25 November 2020

The Transport Workers’ Union’s Michael Kaine: “In just the past two months, five delivery drivers have been killed in Australia – the ones we know of since they are not recorded as workplace deaths. The deaths represent the total failure of a system which never should have been allowed to thrive. It’s a system that denies its workers sick leave, the right to challenge unfair sackings, training, protective gear and insurance. It stands as a blatant contradiction of the working conditions generations of Australians fought for. Riders get no minimum pay and are pushed to work at breakneck speed. Yet they have no right to training or proper protective gear. Multinational corporations such as Uber and Amazon promote themselves as shiny and futuristic. Yet they reap billions the same way their industrialists forefathers did: off the backs of vulnerable, voiceless workers.

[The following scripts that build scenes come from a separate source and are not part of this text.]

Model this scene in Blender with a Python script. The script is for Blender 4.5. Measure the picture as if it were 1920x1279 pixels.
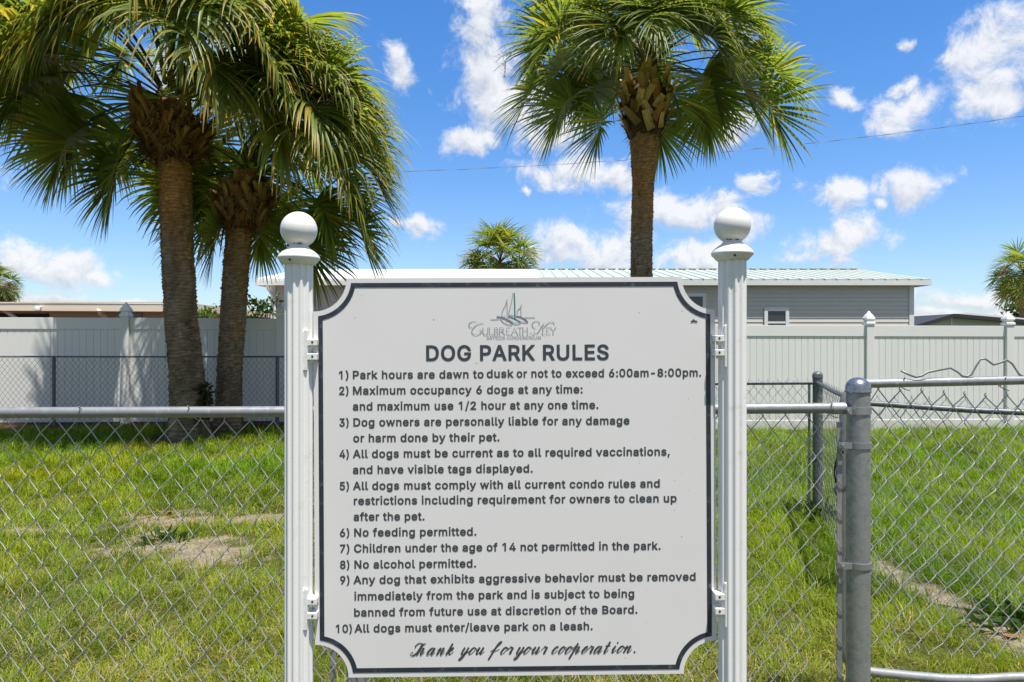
import bpy, math, random
import numpy as np
from mathutils import Vector
from mathutils.geometry import delaunay_2d_cdt

R = math.radians
for o in list(bpy.data.objects):
    bpy.data.objects.remove(o)
scn = bpy.context.scene
COL = scn.collection

# ------------------------------------------------------------------ camera
EYE = 1.5
F = 1280.0
cam_d = bpy.data.cameras.new("camera")
cam_d.lens = 24.0
cam_d.sensor_width = 36.0
cam_d.clip_start = 0.05
cam_d.clip_end = 2000.0
cam = bpy.data.objects.new("camera", cam_d)
cam.location = (0, 0, EYE)
cam.rotation_euler = (R(90), 0, 0)
COL.objects.link(cam)
scn.camera = cam


def P(px, py, d):
    return np.array([(px - 960) / F * d, d, EYE - (py - 639.5) / F * d])


# ------------------------------------------------------------------ light
SUN_DIR = np.array([0.27, -0.45, 1.8])          # towards the sun
SUN_DIR /= np.linalg.norm(SUN_DIR)
sun_el = math.asin(SUN_DIR[2])
sun_az = math.atan2(SUN_DIR[0], SUN_DIR[1])
sd = bpy.data.lights.new("sun", 'SUN')
sd.energy = 5.0
sd.angle = R(0.55)
sd.color = (1.0, 0.945, 0.865)
so = bpy.data.objects.new("sun", sd)
so.rotation_euler = Vector(SUN_DIR).to_track_quat('Z', 'Y').to_euler()
COL.objects.link(so)
scn.view_settings.view_transform = 'Standard'
scn.view_settings.look = 'None'
scn.view_settings.exposure = 0.54
scn.view_settings.gamma = 1.0
scn.render.engine = 'CYCLES'
scn.cycles.max_bounces = 8
scn.cycles.transparent_max_bounces = 8

world = bpy.data.worlds.new("World")
scn.world = world
world.use_nodes = True
wt = world.node_tree
wt.nodes.clear()


class NT:
    """tiny node helper"""
    def __init__(s, tree):
        s.t = tree
        s.n = tree.nodes
        s.l = tree.links

    def node(s, kind, **kw):
        n = s.n.new(kind)
        for k, v in kw.items():
            setattr(n, k, v)
        return n

    def put(s, sock, v):
        if hasattr(v, 'is_linked') or isinstance(v, bpy.types.NodeSocket):
            s.l.new(v, sock)
        else:
            sock.default_value = v

    def math(s, op, a, b=None, c=None, clamp=False):
        n = s.node('ShaderNodeMath', operation=op, use_clamp=clamp)
        s.put(n.inputs[0], a)
        if b is not None:
            s.put(n.inputs[1], b)
        if c is not None:
            s.put(n.inputs[2], c)
        return n.outputs[0]

    def vec(s, op, a, b=None, c=None):
        n = s.node('ShaderNodeVectorMath', operation=op)
        s.put(n.inputs[0], a)
        if b is not None:
            s.put(n.inputs[1], b)
        if c is not None:
            s.put(n.inputs[2], c)
        return n.outputs['Value'] if op in ('LENGTH', 'DOT_PRODUCT') else n.outputs['Vector']

    def mix(s, f, a, b, kind='MIX'):
        n = s.node('ShaderNodeMix', data_type='RGBA', blend_type=kind)
        s.put(n.inputs['Factor'], f)
        s.put(n.inputs[6], a)
        s.put(n.inputs[7], b)
        return n.outputs[2]

    def noise(s, vec, scale, detail=4, rough=0.55, dist=0.0, out='Fac', dim='3D'):
        n = s.node('ShaderNodeTexNoise', noise_dimensions=dim)
        if vec is not None:
            s.l.new(vec, n.inputs['Vector'])
        n.inputs['Scale'].default_value = scale
        n.inputs['Detail'].default_value = detail
        n.inputs['Roughness'].default_value = rough
        n.inputs['Distortion'].default_value = dist
        return n.outputs[out]

    def ramp(s, fac, lo, hi, a=0.0, b=1.0, smooth=True):
        n = s.node('ShaderNodeMapRange')
        if smooth:
            n.interpolation_type = 'SMOOTHSTEP'
        s.put(n.inputs['Value'], fac)
        n.inputs['From Min'].default_value = lo
        n.inputs['From Max'].default_value = hi
        n.inputs['To Min'].default_value = a
        n.inputs['To Max'].default_value = b
        return n.outputs['Result']


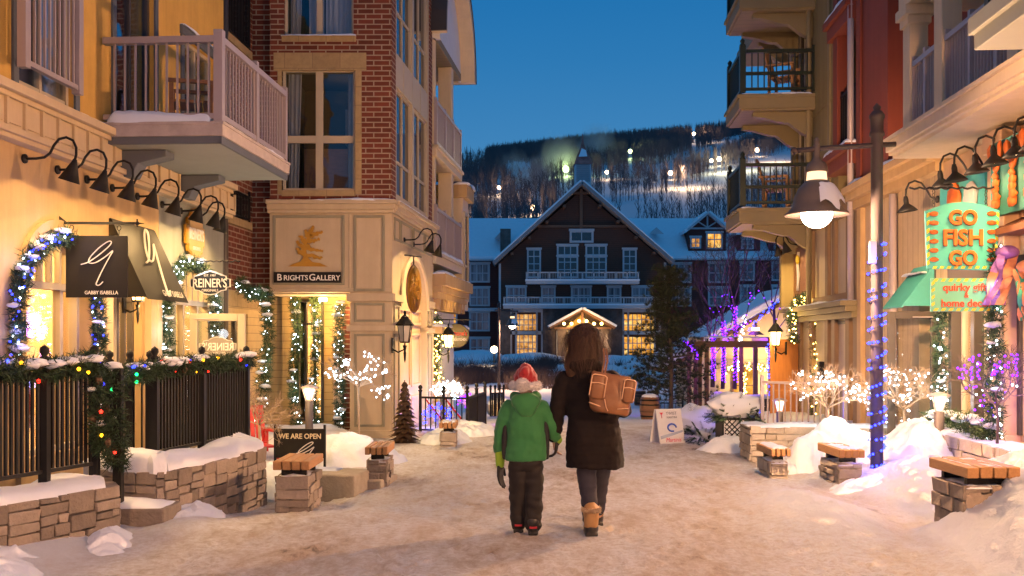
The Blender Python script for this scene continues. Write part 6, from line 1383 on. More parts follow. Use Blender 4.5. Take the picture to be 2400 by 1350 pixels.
garland('garland with white ribbon and lights on the recessed brick wall', [P(560, 660, 15.2), P(590, 690, 15.4), P(622, 690, 15.5), P(628, 780, 15.4), P(618, 880, 15.4), P(608, 985, 15.3)], .12, 320, (('b_white', 44, .008),), 10, seed=10, mat='cedar', glow=(WHITE, .6, 2, .1))
for px, sd, w in ((690, 11, 'left'), (738, 12, 'middle')): garland('vertical garland with white lights, ' + w + ' strand in the gallery entrance', [P(px, 695, 17.3), P(px + 6, 790, 17.3), P(px - 3, 890, 17.3), P(px + 4, 1000, 17.3)], .10, 300, (('b_white', 40, .008),), 6, seed=sd, mat='cedar', glow=(WHITE, .5, 2, 0))
garland('vertical garland with white lights at the gallery door', [P(797, 715, 17.0), P(793, 800, 17.0), P(797, 900, 17.0), P(795, 1005, 17.0)], .11, 300, (('b_white', 46, .008),), 8, seed=13, glow=(WHITE, .5, 2, 0))
garland('dense garland of warm yellow lights beyond the gallery', [P(1018, 742, 20.6), P(1030, 780, 20.6), P(1022, 830, 20.5), P(1026, 890, 20.5)], .14, 300, (('b_warm', 95, .013),), 0, seed=14, glow=((1, .7, .2), 2.5, 2, .15))
garland('garland arch of warm yellow lights round the orange door', [P(1860, 800, 18.9), P(1858, 740, 18.9), P(1875, 705, 18.8), P(1905, 702, 18.7), P(1912, 760, 18.6), P(1915, 870, 18.5), P(1912, 980, 18.5)], .12, 280, (('b_warm', 95, .013),), 0, seed=15, glow=((1, .65, .18), 2.0, 3, -.15))
garland('vertical garland with cool white lights left of the gift shop window', [tuple(FR.w(FR.S(2232), .14, z)) for z in (2.1, 1.5, 1.0, .62)], .085, 330, (('b_white', 40, .010),), 3, seed=16, glow=(WHITE, .7, 2, -.1))
garland('vertical garland with cool white lights at the right photo edge', [tuple(FR.w(FR.S(2392), .26, z)) for z in (2.5, 1.9, 1.3, .7)], .10, 330, (('b_white', 40, .010),), 4, seed=17, glow=(WHITE, .7, 2, -.1))
garland('snowy evergreen boughs filling the gift shop window planter', [tuple(FR.w(FR.S(2232), .25, .62)), tuple(FR.w(FR.S(2300), .25, .66)), tuple(FR.w(FR.S(2390), .25, .62))], .14, 300, (('b_white', 16, .009),), 60, seed=18, mat='cedar', glow=(WHITE, .4, 1, 0))
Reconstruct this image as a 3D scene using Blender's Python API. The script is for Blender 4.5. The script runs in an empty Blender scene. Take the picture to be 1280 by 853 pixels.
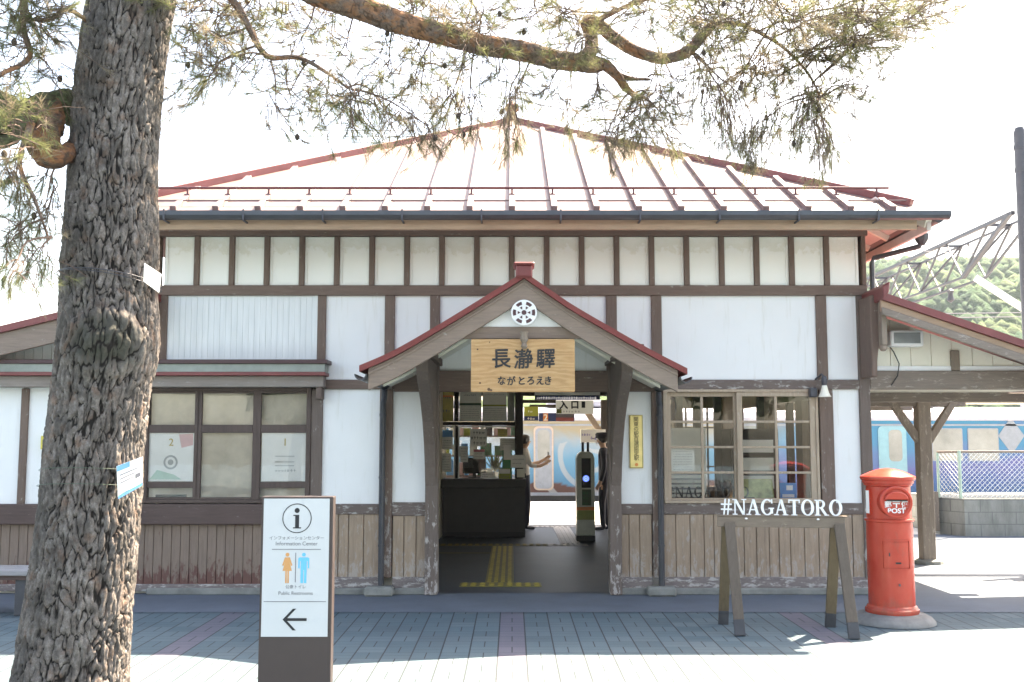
import bpy, math, random
import numpy as np
from mathutils import Vector, Matrix, noise as mn

R = math.radians
random.seed(7)
S = bpy.context.scene
COL = S.collection

# ------------------------------------------------------------------ camera, world, sun, exposure
CAM_Z, F, HOR = 1.6, 1280.0, 550.0
TH = math.atan((HOR - 426.5) / F)
CT, ST = math.cos(TH), math.sin(TH)
cd = bpy.data.cameras.new('camera'); cam = bpy.data.objects.new('camera', cd); COL.objects.link(cam)
cam.location = (0, 0, CAM_Z); cam.rotation_euler = (R(90) + TH, 0, 0)
cd.sensor_width = 36; cd.lens = 36; cd.clip_start = 0.05; cd.clip_end = 3000
S.camera = cam

SUN_DIR = Vector((0.55, 0.536, 1.0)).normalized()
EL = math.asin(SUN_DIR.z); AZ = math.atan2(SUN_DIR.x, SUN_DIR.y)
W = bpy.data.worlds.new('World'); S.world = W; W.use_nodes = True
nt = W.node_tree; bg = nt.nodes['Background']
sky = nt.nodes.new('ShaderNodeTexSky'); sky.sky_type = 'NISHITA'; sky.sun_disc = False
sky.sun_elevation = EL; sky.sun_rotation = AZ; sky.dust_density = 2.5; sky.air_density = 1.0; sky.ozone_density = 1.0
nt.links.new(sky.outputs[0], bg.inputs[0]); bg.inputs[1].default_value = 0.12
sd = bpy.data.lights.new('sun', 'SUN'); sd.energy = 5.0; sd.angle = R(0.5); sd.color = (1, .95, .87)
sun = bpy.data.objects.new('sun', sd); COL.objects.link(sun)
sun.rotation_euler = SUN_DIR.to_track_quat('Z', 'Y').to_euler()
V = S.view_settings
V.view_transform = 'Standard'; V.look = 'None'; V.gamma = 1; V.use_curve_mapping = False
V.exposure = 2.72
V.use_white_balance = True; V.white_balance_temperature = 8000; V.white_balance_tint = 11
S.cycles.max_bounces = 6; S.cycles.use_adaptive_sampling = True; S.cycles.adaptive_threshold = .02; S.cycles.diffuse_bounces = 3; S.cycles.glossy_bounces = 3; S.cycles.volume_bounces = 0; S.cycles.transparent_max_bounces = 16
S.cycles.use_denoising = True


def P(px, py, Y):
    u = (px - 640) / F; v = (426.5 - py) / F; k = Y / (CT - v * ST)
    return (u * k, CAM_Z + (ST + v * CT) * k)


def PX(px, py, Y): return P(px, py, Y)[0]
def PZ(py, Y): return P(640, py, Y)[1]
def P3(px, py, Y):
    x, z = P(px, py, Y); return Vector((x, Y, z))
def G(px, py, z=0.0):
    u = (px - 640) / F; v = (426.5 - py) / F; k = (z - CAM_Z) / (ST + v * CT)
    return (u * k, (CT - v * ST) * k)


# ------------------------------------------------------------------ materials
class NT:
    def __init__(s, name):
        s.m = bpy.data.materials.new(name); s.m.use_nodes = True; s.t = s.m.node_tree
        s.b = s.t.nodes['Principled BSDF']; s.o = s.t.nodes['Material Output']
    def n(s, typ, **kw):
        x = s.t.nodes.new(typ)
        for k, v in kw.items(): setattr(x, k, v)
        return x
    def l(s, a, b): s.t.links.new(a, b)
    def pos(s, scale=(1, 1, 1), loc=(0, 0, 0)):
        g = s.n('ShaderNodeNewGeometry'); mp = s.n('ShaderNodeMapping')
        mp.inputs['Scale'].default_value = scale; mp.inputs['Location'].default_value = loc
        s.l(g.outputs['Position'], mp.inputs[0]); return mp.outputs[0]
    def noise(s, vec, scale=5, detail=5, rough=.6, dist=0):
        x = s.n('ShaderNodeTexNoise'); x.inputs['Scale'].default_value = scale; x.inputs['Detail'].default_value = detail
        x.inputs['Roughness'].default_value = rough; x.inputs['Distortion'].default_value = dist
        s.l(vec, x.inputs['Vector']); return x.outputs['Fac']
    def ramp(s, fac, stops, interp='LINEAR'):
        x = s.n('ShaderNodeValToRGB'); e = x.color_ramp; e.interpolation = interp
        while len(e.elements) < len(stops): e.elements.new(.5)
        for el, (p, c) in zip(e.elements, stops):
            el.position = p; el.color = (c, c, c, 1) if not hasattr(c, '__len__') else (*c, 1)
        s.l(fac, x.inputs[0]); return x.outputs[0]
    def mix(s, fac, a, b, mode='MIX'):
        x = s.n('ShaderNodeMix', data_type='RGBA', blend_type=mode)
        for v, i in ((fac, 0), (a, 6), (b, 7)):
            if hasattr(v, 'is_output'): s.l(v, x.inputs[i])
            elif i == 0: x.inputs[i].default_value = v
            else: x.inputs[i].default_value = (*v, 1)
        return x.outputs[2]
    def math(s, op, a, b=None):
        x = s.n('ShaderNodeMath', operation=op)
        for i, v in enumerate((a, b)):
            if v is None: continue
            if hasattr(v, 'is_output'): s.l(v, x.inputs[i])
            else: x.inputs[i].default_value = v
        return x.outputs[0]
    def mapr(s, v, a, b, c=0., d=1.):
        x = s.n('ShaderNodeMapRange'); s.l(v, x.inputs[0])
        for i, q in zip((1, 2, 3, 4), (a, b, c, d)): x.inputs[i].default_value = q
        return x.outputs[0]
    def bump(s, h, strength=.3, dist=.01):
        x = s.n('ShaderNodeBump'); x.inputs['Strength'].default_value = strength; x.inputs['Distance'].default_value = dist
        s.l(h, x.inputs['Height']); s.l(x.outputs[0], s.b.inputs['Normal'])
    def fin(s, col=None, rough=.6, metal=0, spec=None):
        if col is not None:
            if hasattr(col, 'is_output'): s.l(col, s.b.inputs['Base Color'])
            else: s.b.inputs['Base Color'].default_value = (*col, 1)
        s.b.inputs['Roughness'].default_value = rough; s.b.inputs['Metallic'].default_value = metal
        if spec is not None: s.b.inputs['Specular IOR Level'].default_value = spec
        return s.m


def plain(name, c, rough=.5, metal=0, var=.12, scale=8, bump=0, spec=None):
    m = NT(name); v = m.pos()
    f = m.noise(v, scale, 6, .65)
    col = m.ramp(f, [(.3, tuple(x * (1 - var) for x in c)), (.7, tuple(min(1, x * (1 + var)) for x in c))])
    if bump: m.bump(m.noise(v, scale * 6, 4), bump, .004)
    return m.fin(col, rough, metal, spec)


def wood(name, c, axis='z', wear=(.42, .39, .36), amount=.5, low=0., var=.25, rough=.75, red=None, glo=0., ghi=.5):
    """painted or bare timber, grain along axis, paint worn through in flakes (more of it near the ground where low > 0)"""
    m = NT(name)
    sc = {'x': (1.2, 14, 14), 'y': (14, 1.2, 14), 'z': (14, 14, 1.2)}[axis]
    g = m.pos(sc); f = m.noise(g, 3.2, 7, .7, .6)
    f2 = m.noise(m.pos(), 1.7, 3)
    f = m.math('ADD', m.math('MULTIPLY', f, .7), m.math('MULTIPLY', f2, .3))
    base = m.ramp(f, [(.3, tuple(x * (1 - var) for x in c)), (.5, c), (.72, tuple(x * (1 + var) for x in c))])
    wsc = {'x': (3, 9, 9), 'y': (9, 3, 9), 'z': (9, 9, 3)}[axis]
    wv = m.noise(m.pos(wsc, (3.1, 1.7, .4)), 2.6, 9, .72, .3)
    if low:
        geo = m.n('ShaderNodeNewGeometry'); sp = m.n('ShaderNodeSeparateXYZ'); m.l(geo.outputs['Position'], sp.inputs[0])
        wv = m.math('ADD', wv, m.mapr(sp.outputs[2], glo, ghi, low, 0))
    w = m.ramp(wv, [(.66 - amount * .18, 0.), (.72 - amount * .16, 1.)])
    col = m.mix(m.math('MULTIPLY', w, .85), base, wear)
    if red:
        r = m.ramp(m.noise(m.pos((6, 6, 2.5), (9, 4, 2)), 3, 8, .7), [(.55, 0.), (.6, 1.)])
        col = m.mix(r, col, red)
    m.bump(m.math('SUBTRACT', f, m.math('MULTIPLY', w, .25)), .45, .006)
    return m.fin(col, rough, spec=.3)


M = {}
M['beam_x'] = wood('brown_timber_horizontal', (.17, .118, .095), 'x', amount=.22)
M['beam_z'] = wood('brown_timber_upright', (.165, .115, .092), 'z', amount=.26, low=.16, ghi=1.5)
M['beam_y'] = wood('brown_timber_depth', (.14, .102, .085), 'y', amount=.12)
M['sill'] = wood('worn_sill_timber', (.15, .115, .1), 'x', amount=.62, wear=(.45, .42, .39))
M['darksill'] = wood('dark_plank_sill', (.10, .068, .06), 'x', amount=.2, wear=(.25, .2, .18))
M['barge'] = wood('bargeboard_timber', (.24, .18, .145), 'x', amount=.2)
M['hoodwood'] = wood('faded_hood_timber', (.26, .22, .195), 'x', amount=.3)
M['postworn'] = wood('worn_post_timber', (.15, .115, .098), 'z', amount=.22, low=.13, wear=(.46, .42, .39), ghi=1.3)
M['grey_z'] = wood('grey_weathered_post', (.24, .19, .15), 'z', amount=.5, wear=(.42, .36, .3))
M['grey_x'] = wood('grey_weathered_beam', (.22, .175, .145), 'x', amount=.5, wear=(.42, .37, .32))
M['fascia'] = wood('tan_fascia_timber', (.42, .285, .20), 'x', amount=.1)
M['sashwood'] = wood('pale_sash_timber', (.4, .31, .23), 'z', amount=.3, wear=(.55, .5, .44))
M['darksash'] = wood('dark_sash_timber', (.1, .072, .062), 'z', amount=.12, wear=(.3, .25, .2))
M['wainscot'] = wood('tan_wainscot_board', (.34, .25, .18), 'z', amount=.55, low=.16, wear=(.40, .345, .30), ghi=.5, var=.34)
M['baseboard'] = wood('flaking_base_board', (.2, .165, .155), 'x', amount=.85, wear=(.48, .45, .42))
M['cream'] = plain('cream_painted_board', (.84, .80, .68), .6, var=.05, scale=3)
M['signwood'] = None
M['red'] = plain('red_painted_metal', (.19, .045, .043), .45, var=.15, scale=6, spec=.5)
M['redpipe'] = plain('maroon_metal', (.12, .034, .036), .45, var=.15)
M['gutter'] = plain('dark_grey_gutter_metal', (.06, .063, .07), .4, var=.15)
M['darkpipe'] = plain('dark_downpipe', (.05, .052, .06), .4, var=.2)
M['black'] = plain('black_paint', (.012, .012, .013), .5, var=.1)
M['darkwood'] = wood('dark_interior_timber', (.04, .033, .03), 'z', amount=.05, wear=(.1, .08, .07))
M['concrete'] = plain('concrete', (.22, .22, .20), .9, var=.3, scale=4, bump=.4)
M['greyconc'] = plain('stained_block_concrete', (.2, .2, .18), .9, var=.35, scale=3, bump=.5)
M['white'] = plain('white_enamel', (.8, .8, .8), .4, var=.03)
M['paper'] = plain('white_paper', (.88, .88, .85), .7, var=.04)
M['inkgrey'] = plain('grey_ink', (.18, .18, .19), .7)
M['ink'] = plain('black_ink', (.02, .02, .022), .6)
M['steel'] = plain('galvanised_steel', (.07, .07, .082), .5, .2, var=.15)
M['wire'] = plain('overhead_wire_metal', (.2, .2, .22), .5, .3)
M['navy'] = plain('navy_sign', (.02, .035, .12), .5)
M['orange'] = plain('orange_sign', (.75, .25, .06), .5)
M['green'] = plain('green_sign', (.03, .2, .07), .5)
M['olive'] = plain('olive_sign', (.3, .33, .05), .5)
M['curtain'] = plain('beige_curtain_cloth', (.6, .53, .43), .9, var=.15, scale=4)
M['blue'] = plain('blue_print', (.12, .35, .68), .5)
M['gold'] = plain('brass_plaque', (.75, .6, .25), .35, .5, var=.1)
M['darkcounter'] = plain('dark_counter_panel', (.028, .026, .027), .45, var=.15)
M['ceiling'] = plain('pale_ceiling_board', (.72, .7, .64), .8)
M['innerwall'] = plain('interior_plaster', (.66, .63, .55), .8)


def mk_plaster():
    m = NT('white_plaster'); v = m.pos()
    f = m.noise(v, 1.3, 6, .6)
    col = m.ramp(f, [(.3, (.78, .78, .765)), (.7, (.84, .84, .83))])
    st = m.ramp(m.noise(m.pos((9, 9, .8), (2, 0, 5)), 2, 6, .65), [(.56, 0.), (.78, 1.)])
    col = m.mix(m.math('MULTIPLY', st, .5), col, (.58, .555, .47))
    m.bump(m.noise(v, 60, 3), .12, .003)
    return m.fin(col, .85)
M['plaster'] = mk_plaster()


def mk_cler():
    m = NT('yellowed_white_panel'); v = m.pos()
    tc = m.n('ShaderNodeTexCoord'); sp = m.n('ShaderNodeSeparateXYZ'); m.l(tc.outputs['Generated'], sp.inputs[0])
    geo = m.n('ShaderNodeNewGeometry'); gp = m.n('ShaderNodeSeparateXYZ'); m.l(geo.outputs['Position'], gp.inputs[0])
    f = m.noise(v, 9, 7, .7)
    hz = m.math('ADD', m.mapr(gp.outputs[2], 3.5, 3.75), m.math('MULTIPLY', m.math('SUBTRACT', f, .5), 2.2))
    st = m.ramp(hz, [(.45, 0.), (.62, 1.), (1., .6)])
    col = m.mix(m.math('MULTIPLY', st, .45), (.9, .895, .84), (.66, .63, .48))
    return m.fin(col, .7)
M['cler'] = mk_cler()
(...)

We’ve allowed their gig economy to quietly establish itself as an unregulated, secondary labour market. … Workers need rights that are enshrined in law and an independent tribunal system that can hear their concerns and give them the benefits and protections they need. In New South Wales independent contractors who own their own trucks have long had access to a system which allows them to band together and demand standards for their work, including rates which cover all the costs of their labour and business. There is nothing impenetrable or futuristic about the exploitative model behind delivery apps. Australians have seen it all before and we can sort it out again with just a modicum of political will.”